Just a week ago Sheikh Yassin said in an interview, "When a Hamas leader is killed, a hundred other leaders arise."

Vows of revenge on Israel filled the air above the march and were spelt out in fresh graffiti coating the facades of a football stadium where a traditional green Muslim mourning tent was set up for Sheikh Yassin's relatives to gather after his burial.

"The assassination of the Hamas leader Yassin amounts to a decision to execute hundreds of Zionists [in reprisal]", trumpeted the graffiti as thousands of Palestinians squeezed by into the stadium to extend their condolences.

The queue stretched around a block as strident Islamic music boomed from loudspeakers lining the stadium pitch.

Those paying their last respects included assault rifle-bearing militants and clerics in traditional robes. Some mourners sat in stony silence on plastic chairs.

Marchers from the al Aqsa Martyrs' Brigades, part of Fatah, also swore to avenge the killing of Sheikh Yassin, calling him "the symbol of Palestinian jihad and resistance".

Israel stepped up "track and kill" operations against Hamas leaders after suicide bombers killed 10 people in a major port last week in an unprecedented attack that unnerved Israelis.

Hamas, sworn to destroy Israel, has been behind attacks that killed scores of Israelis during three-and-a-half years of open conflict and more during a period of interim peace before that.

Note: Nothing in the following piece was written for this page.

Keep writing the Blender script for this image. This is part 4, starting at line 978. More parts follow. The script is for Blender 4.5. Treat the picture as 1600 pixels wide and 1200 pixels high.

"Today is the beginning of the new intifada," said a civil servant named Ahmed.

Sheikh Yassin did not go underground, unlike many comrades and despite an Israeli attempt to kill him in September, aides said.

He kept up his routine of attending morning prayers at the Islamic Compound mosque, which he founded and where he preached holy war against the Jewish state.

In ramshackle Sabra, some of Sheikh Yassin's neighbours fainted at the sight of his smashed and bloodied wheelchair.

Many Gazans wept. Shopkeepers closed down and schools sent pupils home.